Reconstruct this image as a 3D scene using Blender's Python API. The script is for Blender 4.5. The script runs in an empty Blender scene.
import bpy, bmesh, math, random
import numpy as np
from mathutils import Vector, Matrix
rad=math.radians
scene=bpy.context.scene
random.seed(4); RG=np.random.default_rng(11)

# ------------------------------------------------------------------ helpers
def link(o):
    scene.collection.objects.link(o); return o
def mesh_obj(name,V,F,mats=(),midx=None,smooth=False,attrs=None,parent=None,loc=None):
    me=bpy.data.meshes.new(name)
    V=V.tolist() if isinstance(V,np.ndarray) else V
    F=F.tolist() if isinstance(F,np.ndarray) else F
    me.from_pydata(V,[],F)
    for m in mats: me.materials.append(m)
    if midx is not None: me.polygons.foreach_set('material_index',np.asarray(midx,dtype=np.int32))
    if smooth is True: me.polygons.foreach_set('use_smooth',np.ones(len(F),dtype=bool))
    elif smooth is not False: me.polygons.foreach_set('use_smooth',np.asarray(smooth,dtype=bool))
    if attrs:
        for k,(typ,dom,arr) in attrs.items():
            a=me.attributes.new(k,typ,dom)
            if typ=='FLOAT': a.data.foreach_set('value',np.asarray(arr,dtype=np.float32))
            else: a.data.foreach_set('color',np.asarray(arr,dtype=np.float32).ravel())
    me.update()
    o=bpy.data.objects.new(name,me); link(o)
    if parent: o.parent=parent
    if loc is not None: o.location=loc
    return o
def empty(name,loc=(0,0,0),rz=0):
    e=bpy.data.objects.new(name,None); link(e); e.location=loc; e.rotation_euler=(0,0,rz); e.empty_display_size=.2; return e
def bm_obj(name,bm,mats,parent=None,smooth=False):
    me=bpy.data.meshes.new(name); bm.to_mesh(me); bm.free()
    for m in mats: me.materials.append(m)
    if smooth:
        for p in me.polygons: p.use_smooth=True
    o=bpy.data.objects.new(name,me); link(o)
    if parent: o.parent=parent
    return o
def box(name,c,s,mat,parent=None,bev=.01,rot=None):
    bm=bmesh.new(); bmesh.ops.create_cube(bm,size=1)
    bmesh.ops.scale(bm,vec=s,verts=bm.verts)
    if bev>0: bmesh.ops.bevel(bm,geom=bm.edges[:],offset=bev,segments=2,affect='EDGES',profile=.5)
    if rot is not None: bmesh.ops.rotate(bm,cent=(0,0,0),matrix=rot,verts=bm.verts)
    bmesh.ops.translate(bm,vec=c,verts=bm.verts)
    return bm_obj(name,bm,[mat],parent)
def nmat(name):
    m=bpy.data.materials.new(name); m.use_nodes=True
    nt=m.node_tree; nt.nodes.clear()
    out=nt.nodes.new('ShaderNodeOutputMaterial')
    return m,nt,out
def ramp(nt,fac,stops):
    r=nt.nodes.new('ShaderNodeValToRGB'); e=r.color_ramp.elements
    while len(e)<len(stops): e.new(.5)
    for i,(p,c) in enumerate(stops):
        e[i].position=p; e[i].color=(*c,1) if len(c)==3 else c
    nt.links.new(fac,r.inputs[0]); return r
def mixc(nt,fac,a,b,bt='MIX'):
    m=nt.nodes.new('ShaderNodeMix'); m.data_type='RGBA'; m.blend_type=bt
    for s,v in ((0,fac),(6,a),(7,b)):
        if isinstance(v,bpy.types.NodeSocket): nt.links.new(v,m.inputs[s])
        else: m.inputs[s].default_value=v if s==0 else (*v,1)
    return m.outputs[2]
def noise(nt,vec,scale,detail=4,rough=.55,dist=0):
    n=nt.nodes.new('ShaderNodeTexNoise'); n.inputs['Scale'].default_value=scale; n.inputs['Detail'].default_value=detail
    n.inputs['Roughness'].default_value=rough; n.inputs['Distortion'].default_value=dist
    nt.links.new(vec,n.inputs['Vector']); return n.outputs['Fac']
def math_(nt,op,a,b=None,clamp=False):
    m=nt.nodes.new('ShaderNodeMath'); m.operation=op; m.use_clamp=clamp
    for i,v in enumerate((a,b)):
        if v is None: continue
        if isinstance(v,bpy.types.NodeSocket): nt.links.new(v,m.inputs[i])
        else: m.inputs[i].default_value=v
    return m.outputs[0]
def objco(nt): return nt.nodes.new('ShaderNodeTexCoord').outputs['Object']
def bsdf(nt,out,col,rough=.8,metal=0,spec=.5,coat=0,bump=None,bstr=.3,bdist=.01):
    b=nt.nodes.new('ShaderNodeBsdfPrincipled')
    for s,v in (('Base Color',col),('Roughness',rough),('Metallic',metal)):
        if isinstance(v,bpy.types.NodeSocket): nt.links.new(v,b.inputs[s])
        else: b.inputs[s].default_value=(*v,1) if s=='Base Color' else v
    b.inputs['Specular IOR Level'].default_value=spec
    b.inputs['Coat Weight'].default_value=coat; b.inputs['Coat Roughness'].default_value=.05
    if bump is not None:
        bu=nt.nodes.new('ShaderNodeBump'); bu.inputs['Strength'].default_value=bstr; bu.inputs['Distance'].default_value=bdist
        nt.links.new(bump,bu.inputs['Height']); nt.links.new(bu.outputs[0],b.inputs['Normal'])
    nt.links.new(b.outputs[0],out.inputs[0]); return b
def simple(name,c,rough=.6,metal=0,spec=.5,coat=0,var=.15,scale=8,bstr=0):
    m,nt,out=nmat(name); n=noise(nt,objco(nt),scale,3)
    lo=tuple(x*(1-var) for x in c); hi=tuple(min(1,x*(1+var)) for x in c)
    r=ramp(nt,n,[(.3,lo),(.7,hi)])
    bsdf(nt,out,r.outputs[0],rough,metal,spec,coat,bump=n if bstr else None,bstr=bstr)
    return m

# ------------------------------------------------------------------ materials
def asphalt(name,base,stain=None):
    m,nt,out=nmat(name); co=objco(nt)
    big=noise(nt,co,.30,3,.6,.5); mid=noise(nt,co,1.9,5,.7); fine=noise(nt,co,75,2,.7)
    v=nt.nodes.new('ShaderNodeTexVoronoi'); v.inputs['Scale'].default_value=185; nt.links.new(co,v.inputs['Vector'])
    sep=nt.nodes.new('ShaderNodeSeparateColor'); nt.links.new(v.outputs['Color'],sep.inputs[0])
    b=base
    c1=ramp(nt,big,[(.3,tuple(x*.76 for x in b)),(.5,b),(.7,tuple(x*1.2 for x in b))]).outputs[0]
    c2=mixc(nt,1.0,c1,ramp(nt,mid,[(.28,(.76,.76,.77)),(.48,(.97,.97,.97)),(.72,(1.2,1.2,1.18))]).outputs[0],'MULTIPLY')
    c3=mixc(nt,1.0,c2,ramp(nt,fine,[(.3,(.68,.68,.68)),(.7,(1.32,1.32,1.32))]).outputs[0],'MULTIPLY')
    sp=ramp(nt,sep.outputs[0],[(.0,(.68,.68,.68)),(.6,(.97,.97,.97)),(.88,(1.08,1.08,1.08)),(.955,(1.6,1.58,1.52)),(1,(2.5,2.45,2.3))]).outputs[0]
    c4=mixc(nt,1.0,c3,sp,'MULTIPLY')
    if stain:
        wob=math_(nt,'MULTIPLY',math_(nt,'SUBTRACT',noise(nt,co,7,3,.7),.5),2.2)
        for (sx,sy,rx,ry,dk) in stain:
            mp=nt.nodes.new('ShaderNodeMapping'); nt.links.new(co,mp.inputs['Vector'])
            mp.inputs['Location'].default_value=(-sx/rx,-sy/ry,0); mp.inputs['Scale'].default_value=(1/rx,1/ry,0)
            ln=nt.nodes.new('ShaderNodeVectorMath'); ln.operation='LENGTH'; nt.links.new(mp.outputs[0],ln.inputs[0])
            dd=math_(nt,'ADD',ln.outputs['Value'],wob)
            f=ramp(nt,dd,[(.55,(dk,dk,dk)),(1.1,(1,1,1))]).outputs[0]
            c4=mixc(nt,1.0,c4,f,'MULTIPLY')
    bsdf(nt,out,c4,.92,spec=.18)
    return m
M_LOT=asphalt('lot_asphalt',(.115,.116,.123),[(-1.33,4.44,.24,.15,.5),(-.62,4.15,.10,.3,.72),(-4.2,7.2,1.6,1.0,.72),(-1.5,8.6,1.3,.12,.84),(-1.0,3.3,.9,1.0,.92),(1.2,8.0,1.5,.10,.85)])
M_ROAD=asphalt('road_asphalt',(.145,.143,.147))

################

What you have to do :: Copy out only the lines running from the beginning of the data to the line with "random.seed(4); RG=np.random.default_rng(11)", both ends included.

Result for this exercise ::
Reconstruct this image as a 3D scene using Blender's Python API. The script is for Blender 4.5. The script runs in an empty Blender scene.
import bpy, bmesh, math, random
import numpy as np
from mathutils import Vector, Matrix
rad=math.radians
scene=bpy.context.scene
random.seed(4); RG=np.random.default_rng(11)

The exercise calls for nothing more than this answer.